Here are some practice problems with step-by-step solutions to solidify your understanding of Gay-Lussac's Law:

Problem 1: A gas inside a steel container has a pressure of 100 kPa at 20°C. What will the pressure be if the temperature is increased to 100°C?

Answer:

1. Convert temperatures to Kelvin: T₁ = 20°C + 273.15 = 293.15 K; T₂ = 100°C + 273.15 = 373.15 K
2. Apply Gay-Lussac's Law: P₁/T₁ = P₂/T₂
3. Solve for P₂: P₂ = (P₁ * T₂) / T₁ = (100 kPa * 373.15 K) / 293.15 K ≈ 127.2 kPa

Problem 2: A balloon filled with helium has a pressure of 1 atm at 25°C. If the pressure increases to 1.2 atm while maintaining a constant volume, what will the new temperature be in Celsius?

Answer:

1. Convert the initial temperature to Kelvin: T₁ = 25°C + 273.15 = 298.15 K
2. Apply Gay-Lussac's Law: P₁/T₁ = P₂/T₂
3. Solve for T₂: T₂ = (P₂ * T₁) / P₁ = (1.2 atm * 298.15 K) / 1 atm = 357.78 K
4. Convert T₂ to Celsius: 357.78 K - 273.15 = 84.63°C

Problem 3: A gas cylinder containing oxygen has a pressure of 150 atm at 20°C. If the pressure drops to 120 atm, what will the new temperature be in Celsius? (Assume constant volume).

Answer:

1. Convert the initial temperature to Kelvin: T₁ = 20°C + 273.15 = 293.15 K
2. Apply Gay-Lussac's Law: P₁/T₁ = P₂/T₂
3. Solve for T₂: T₂ = (P₂ * T₁) / P₁ = (120 atm * 293.15 K) / 150 atm = 234.52 K
4. Convert T₂ to Celsius: 234.52 K - 273.15 = -38.63°C

Problem 4: A sealed container holds nitrogen gas at a pressure of 5 atm and a temperature of -10°C. If the pressure is reduced to 3 atm, what will the new temperature be in degrees Celsius?

Answer:

1. Convert the initial temperature to Kelvin: T₁ = -10°C + 273.15 = 263.15 K
2. Apply Gay-Lussac's Law: P₁/T₁ = P₂/T₂
3. Solve for T₂: T₂ = (P₂ * T₁) / P₁ = (3 atm * 263.15 K) / 5 atm = 157.89 K
4. Convert T₂ to Celsius: 157.89 K - 273.15 = -115.26°C

The Scientific Explanation Behind Gay-Lussac's Law

Gay-Lussac's Law is a direct consequence of the kinetic theory of gases. This theory postulates that gas particles are in constant, random motion and that the pressure exerted by a gas is due to the collisions of these particles with the walls of their container. Temperature is a measure of the average kinetic energy of these particles.

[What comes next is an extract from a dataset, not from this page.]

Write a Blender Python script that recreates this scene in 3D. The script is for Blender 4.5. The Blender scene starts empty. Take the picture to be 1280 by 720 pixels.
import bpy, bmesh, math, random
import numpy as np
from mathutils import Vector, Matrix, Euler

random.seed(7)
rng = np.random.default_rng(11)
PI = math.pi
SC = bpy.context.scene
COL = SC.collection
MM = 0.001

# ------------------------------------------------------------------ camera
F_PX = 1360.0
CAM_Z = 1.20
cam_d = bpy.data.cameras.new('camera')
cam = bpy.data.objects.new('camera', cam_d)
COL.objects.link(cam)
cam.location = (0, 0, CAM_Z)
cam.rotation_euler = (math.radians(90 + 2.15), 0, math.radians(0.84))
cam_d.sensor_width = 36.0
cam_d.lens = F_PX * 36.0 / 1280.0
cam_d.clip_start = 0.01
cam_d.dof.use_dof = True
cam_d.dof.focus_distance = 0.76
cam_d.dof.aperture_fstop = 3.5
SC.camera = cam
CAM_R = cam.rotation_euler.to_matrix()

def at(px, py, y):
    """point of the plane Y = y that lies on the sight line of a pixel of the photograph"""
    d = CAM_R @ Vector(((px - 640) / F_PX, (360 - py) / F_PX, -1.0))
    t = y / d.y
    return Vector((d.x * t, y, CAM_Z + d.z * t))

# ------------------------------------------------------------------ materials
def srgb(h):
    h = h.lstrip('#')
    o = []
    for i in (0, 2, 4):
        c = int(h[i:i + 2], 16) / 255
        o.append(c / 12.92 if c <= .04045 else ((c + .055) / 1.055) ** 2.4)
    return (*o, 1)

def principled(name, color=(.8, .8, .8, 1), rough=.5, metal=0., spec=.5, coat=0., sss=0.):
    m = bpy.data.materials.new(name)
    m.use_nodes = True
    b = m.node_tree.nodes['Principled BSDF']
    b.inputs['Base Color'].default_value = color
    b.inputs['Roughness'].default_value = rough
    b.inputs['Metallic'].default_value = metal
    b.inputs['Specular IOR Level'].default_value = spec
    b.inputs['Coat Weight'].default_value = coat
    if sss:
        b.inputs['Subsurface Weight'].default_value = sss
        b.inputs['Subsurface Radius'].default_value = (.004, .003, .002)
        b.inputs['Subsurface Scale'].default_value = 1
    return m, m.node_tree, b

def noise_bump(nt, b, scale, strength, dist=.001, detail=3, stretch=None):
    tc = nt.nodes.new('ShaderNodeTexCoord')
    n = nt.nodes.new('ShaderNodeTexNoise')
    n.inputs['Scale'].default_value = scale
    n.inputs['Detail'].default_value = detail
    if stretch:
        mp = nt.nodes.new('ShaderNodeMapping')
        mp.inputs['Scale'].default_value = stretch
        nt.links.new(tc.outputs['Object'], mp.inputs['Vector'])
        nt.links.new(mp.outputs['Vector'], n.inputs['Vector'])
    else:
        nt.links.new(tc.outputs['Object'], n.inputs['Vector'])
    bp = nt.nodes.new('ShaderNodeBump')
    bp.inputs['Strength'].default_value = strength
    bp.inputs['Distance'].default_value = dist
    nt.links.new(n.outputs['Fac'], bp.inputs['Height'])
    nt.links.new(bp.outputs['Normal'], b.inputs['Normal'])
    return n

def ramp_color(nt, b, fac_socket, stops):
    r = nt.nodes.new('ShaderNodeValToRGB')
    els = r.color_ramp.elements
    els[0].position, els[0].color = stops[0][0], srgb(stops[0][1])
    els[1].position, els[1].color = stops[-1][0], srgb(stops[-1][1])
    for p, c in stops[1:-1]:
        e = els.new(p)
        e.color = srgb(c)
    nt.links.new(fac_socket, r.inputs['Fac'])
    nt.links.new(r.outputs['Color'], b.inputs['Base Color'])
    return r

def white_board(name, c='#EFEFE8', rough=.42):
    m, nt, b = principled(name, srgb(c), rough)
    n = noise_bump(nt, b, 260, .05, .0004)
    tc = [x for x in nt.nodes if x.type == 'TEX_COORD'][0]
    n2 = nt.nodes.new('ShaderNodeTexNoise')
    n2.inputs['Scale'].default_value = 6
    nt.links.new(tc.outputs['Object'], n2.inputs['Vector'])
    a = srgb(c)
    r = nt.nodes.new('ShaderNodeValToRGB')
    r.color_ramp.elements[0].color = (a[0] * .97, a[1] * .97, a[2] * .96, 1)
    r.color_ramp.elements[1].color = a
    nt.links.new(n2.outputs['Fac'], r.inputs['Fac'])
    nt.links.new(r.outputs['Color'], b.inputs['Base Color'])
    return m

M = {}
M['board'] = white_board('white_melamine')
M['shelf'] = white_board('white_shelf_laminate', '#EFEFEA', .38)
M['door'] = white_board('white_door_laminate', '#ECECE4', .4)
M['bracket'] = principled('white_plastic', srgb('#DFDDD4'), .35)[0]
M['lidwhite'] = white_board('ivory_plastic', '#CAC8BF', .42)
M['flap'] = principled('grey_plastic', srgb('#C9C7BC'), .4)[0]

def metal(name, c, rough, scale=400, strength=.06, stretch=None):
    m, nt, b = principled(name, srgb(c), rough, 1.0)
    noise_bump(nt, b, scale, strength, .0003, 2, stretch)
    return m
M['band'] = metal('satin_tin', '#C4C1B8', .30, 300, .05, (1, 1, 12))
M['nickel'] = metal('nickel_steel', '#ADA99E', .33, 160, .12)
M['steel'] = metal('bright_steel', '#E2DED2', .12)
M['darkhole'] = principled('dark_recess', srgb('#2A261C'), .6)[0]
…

When the temperature of a gas increases, the gas particles gain kinetic energy and move faster. This leads to more frequent and forceful collisions with the container walls, resulting in a higher pressure. Conversely, when the temperature decreases, the particles slow down, leading to fewer and less forceful collisions and lower pressure. The constant volume ensures that the number of collisions per unit area remains directly proportional to the kinetic energy (and thus, temperature).

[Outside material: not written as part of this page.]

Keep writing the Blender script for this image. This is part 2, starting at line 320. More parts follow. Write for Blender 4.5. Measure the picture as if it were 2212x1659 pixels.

Frequently Asked Questions (FAQs)

Q1: What happens if the volume is not constant?

A1: If the volume is not constant, Gay-Lussac's Law is not applicable. You would need to use a more general gas law, such as the combined gas law or the ideal gas law, to describe the relationship between pressure, volume, and temperature.

Q2: Can I use Gay-Lussac's Law for all gases?

A2: Gay-Lussac's Law works best for ideal gases – gases that behave according to the ideal gas law. Real gases may deviate slightly from this law at high pressures or low temperatures.

Q3: Why is it important to use Kelvin in Gay-Lussac's Law calculations?

A3: Using Kelvin ensures accurate results because it's an absolute temperature scale. Celsius and Fahrenheit scales have arbitrary zero points, which would lead to incorrect calculations of the pressure-temperature relationship.

Q4: What are some real-world applications of Gay-Lussac's Law?

A4: Gay-Lussac's Law has numerous applications, including: pressure cookers (increased pressure at higher temperatures), weather forecasting (relationship between air pressure and temperature), and designing safety mechanisms in pressurized systems.

Conclusion

Gay-Lussac's Law is a fundamental principle in chemistry and physics, providing a crucial understanding of the relationship between the pressure and temperature of a gas at constant volume. Mastering this law requires a thorough understanding of its formula, the importance of using Kelvin, and the ability to apply it to various problem-solving scenarios. By practicing with numerous examples and worksheets, you can confidently apply this principle in various scientific and engineering contexts. Remember, the key is to carefully identify the knowns and unknowns, convert temperatures to Kelvin, and accurately apply the formula. With practice, you will become proficient in understanding and utilizing Gay-Lussac's Law.